What really are the ALT.NET Shared Values?


Phil Haack just wrote a post about Composition over Inheritance and how adopting practices just because they are talked about is silly. I agree 100% with him on this note. Making a design decision without context is like removing your engine from your car to make it go faster. It’s just completely backwards. I have been busy this week and didn’t have a chance to read the thread on the alt.net mailing list but this is just silly to propose.

I think it is very important that the alt.net community doesn’t identify a particular practice as non-alt.net or not. Maybe we can recommend what is considered “good pratice” like the patterns & practices team but no one should be shunned for doing something the way they like it. As Phil states, the alt.net community is in an identity forming stage. A stage of critical mass if you will, and what happens over the next couple of months/years will determine if it is here to stay. Even if for some reason it doesn’t make it, there will always be a community of developers that always strive and look for more.

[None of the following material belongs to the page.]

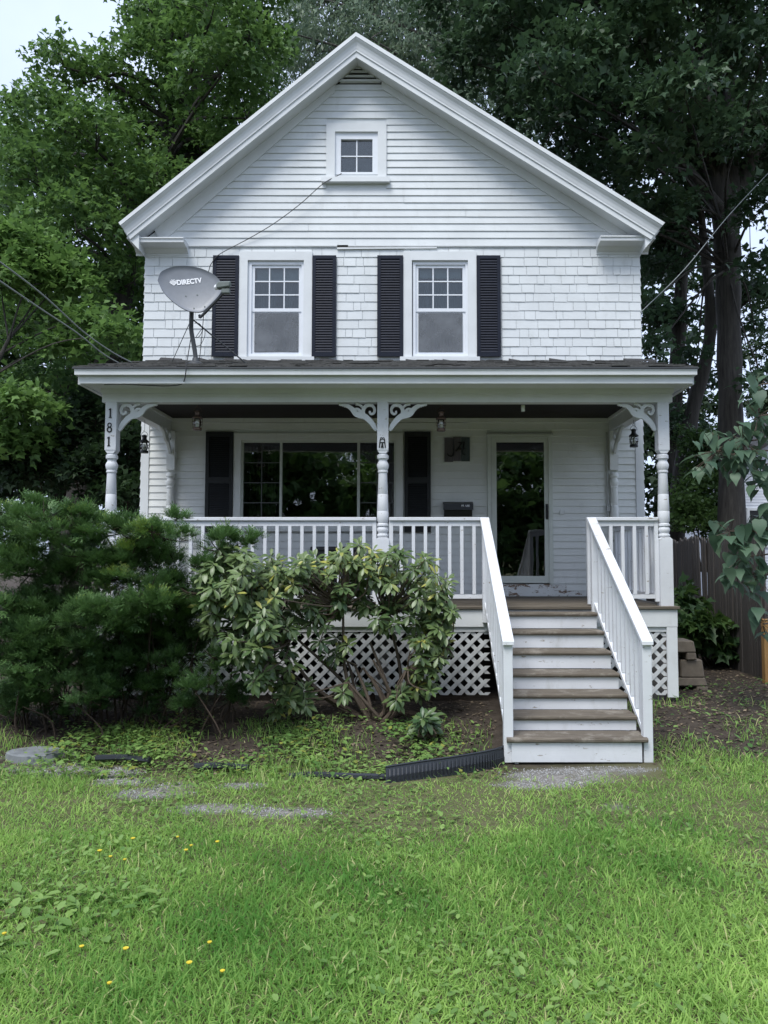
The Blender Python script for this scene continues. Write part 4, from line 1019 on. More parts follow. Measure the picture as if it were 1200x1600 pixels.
def put(name, arr, mat, parent=None, smooth=False, **kw):
    V, Q, T = arr; o_ = V.mean(0) if parent is not None else np.array([V[:, 0].mean(), V[:, 1].mean(), V[:, 2].min()])
    me = mesh_np(name, V - o_, Q, T, mat, smooth); o = link(name, me, parent, Vector(o_)); return props(o, **kw)

def leaf_maple():
    V = np.array([(0, 0, 0), (.30, -.50, -.10), (.52, -.17, .02), (1.0, 0, -.12), (.52, .17, .02), (.30, .50, -.10)])
    return V, np.array([(0, 1, 2, 3), (0, 3, 4, 5)])
def leaf_lance(w=.22, droop=.25):
    V = np.array([(0, 0, 0), (.45, -w, -.05), (1, 0, -droop), (.45, w, -.05)]); return V, np.array([(0, 1, 2, 3)])
def spray(leaf, n, length, size, seed, tilt=.5, droop=.3):
    g = np.random.default_rng(seed); Vl, Ql = leaf; parts = []
    for i in range(n):
        u = (i + .5) / n; p = np.array([[length * (u - .35), 0, .02 * math.sin(6 * u)]]) + g.normal(0, length * .20, (1, 3)) * [1, 1, .45]
        az = g.uniform(-1.7, 1.7); Rm = rot_from(np.array([g.normal(0, tilt)]), np.array([droop + g.normal(0, tilt)]), np.array([az]))
        v, q, t = stamp((Vl, Ql, np.zeros(len(Vl))), p, Rm, np.array([size * g.uniform(.65, 1.2)]), np.array([g.normal(0, .12)]))
        parts.append((v, q, t))
    V = []; Q = []; T = []; b = 0
    for i, (v, q, t) in enumerate(parts):
        V.append(v); Q.append(q + b); T.append(np.full(len(v), g.normal(0, .13))); b += len(v)
    return np.concatenate(V), np.concatenate(Q), np.concatenate(T)
SPR_MAPLE = [spray(leaf_maple(), 13, .62, .17, s) for s in range(4)]
SPR_BIG = [spray(leaf_maple(), 12, .9, .27, 20 + s) for s in range(3)]
SPR_ASH = [spray(leaf_lance(.17, .35), 18, .6, .17, 40 + s, .5, .7) for s in range(4)]
SPR_SMALL = [spray(leaf_lance(.3, .15), 16, .4, .085, 60 + s, .6, .3) for s in range(3)]

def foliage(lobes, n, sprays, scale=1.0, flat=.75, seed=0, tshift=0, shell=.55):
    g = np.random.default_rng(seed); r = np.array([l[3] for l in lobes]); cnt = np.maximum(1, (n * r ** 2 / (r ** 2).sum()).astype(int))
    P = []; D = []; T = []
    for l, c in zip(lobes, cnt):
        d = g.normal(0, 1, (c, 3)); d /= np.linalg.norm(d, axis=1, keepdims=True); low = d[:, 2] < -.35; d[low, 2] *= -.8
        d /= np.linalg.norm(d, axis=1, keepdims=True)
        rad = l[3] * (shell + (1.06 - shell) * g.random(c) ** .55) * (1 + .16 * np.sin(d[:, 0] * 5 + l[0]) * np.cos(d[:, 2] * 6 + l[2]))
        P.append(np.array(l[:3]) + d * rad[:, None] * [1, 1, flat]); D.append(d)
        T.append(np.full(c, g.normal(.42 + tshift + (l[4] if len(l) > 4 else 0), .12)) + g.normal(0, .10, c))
    P = np.concatenate(P); D = np.concatenate(D); T = np.concatenate(T)
    d = D * [1, 1, .35] + g.normal(0, .45, D.shape); d[:, 2] -= .12
    Rm = frame_from(d); out = []
    pick = g.integers(0, len(sprays), len(P))
    for k, s in enumerate(sprays):
        m = pick == k
        if m.any(): out.append(stamp(s, P[m], Rm[m], scale * g.uniform(.75, 1.25, m.sum()), T[m]))
    return merge(out)

def px_lobes(lst, Y, jit, g, rscale=1.0):
    out = []
    for q in lst:
        y = Y + g.uniform(-jit, jit); p = at(q[0], q[1], y); out.append((p.x, p.y, p.z, rscale * q[2] * (y - CAM_Y) / 1200, q[3] if len(q) > 3 else 0))
    return out

def tree(name, label, base, trunk, lobes, n, sprays, mat, bark, group=None, scale=1, seed=0, limb_r=.07, tshift=0, extra=(), twig=True, cat='tree', shell=.55, flat=.75):
    base = Vector(base); t = root(name, label, cat, base, group)
    mb = MB(); pts = catmull([p[:3] for p in trunk], 5); rad = []
    for i in range(len(pts)):
        u = i / (len(pts) - 1) * (len(trunk) - 1); k = min(int(u), len(trunk) - 2); rad.append(trunk[k][3] + (trunk[k + 1][3] - trunk[k][3]) * (u - k))
    rad = [r_ * (1 + .06 * math.sin(i * 1.7)) for i, r_ in enumerate(rad)]
    mb.tube(pts, rad, 12); build('trunk', mb, M[bark], t, True)
    rr = random.Random(seed)
    for e_ in extra:
        mb = MB(); pts2 = catmull([p[:3] for p in e_], 5); k = len(pts2)
        mb.tube(pts2, [e_[0][3] + (e_[-1][3] - e_[0][3]) * i / (k - 1) for i in range(k)], 9); build('limb', mb, M[bark], t, True)
    if twig:
        mb = MB(); tp = [Vector(p) for p in pts[len(pts) // 2:]]
        for l in lobes:
            c = Vector(l[:3]); a = min(tp, key=lambda p: (p - c).length + max(0, p.z - c.z + .5) * 3)
            mid = a.lerp(c, .5) + Vector((rr.uniform(-.3, .3), rr.uniform(-.3, .3), rr.uniform(.1, .6)))
            cp = catmull([a, mid, c], 5); k = len(cp); mb.tube(cp, [limb_r * (1 - .75 * i / (k - 1)) for i in range(k)], 6)
            for _ in range(4):
                d = Vector((rr.gauss(0, 1), rr.gauss(0, 1), rr.gauss(.2, .6))).normalized() * l[3] * .8
                mb.tube([c, c + d * .5 + Vector((0, 0, .08)), c + d], [limb_r * .25, limb_r * .16, .008], 4)
        build('branches', mb, M[bark], t, kind='stuff')
    put('crown', foliage(lobes, n, sprays, scale, flat, seed, tshift, shell), mat, t, kind='stuff')
    return t

g_ = random.Random(3)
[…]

The reason I gained interest in alt.net is because it is a community where people strive for better. I align myself with this because when I write a piece of code the first thing I do is look at the code I just wrote and try to see if there is a better way to do it. Either with tools, refactoring, design patterns or whatever the case may be. In my eyes, the alt.net community is about exactly that. Other ways that are outside the scope of Microsoft, may I stress a point here: NOT against what Microsoft says, simply another way of doing things that may or may not align with Microsoft. Just because the alt.net community doesn’t always agree with Microsoft doesn’t make them completely against them. It is a free world after all.

What is your opinion of what the alt.net shared values are?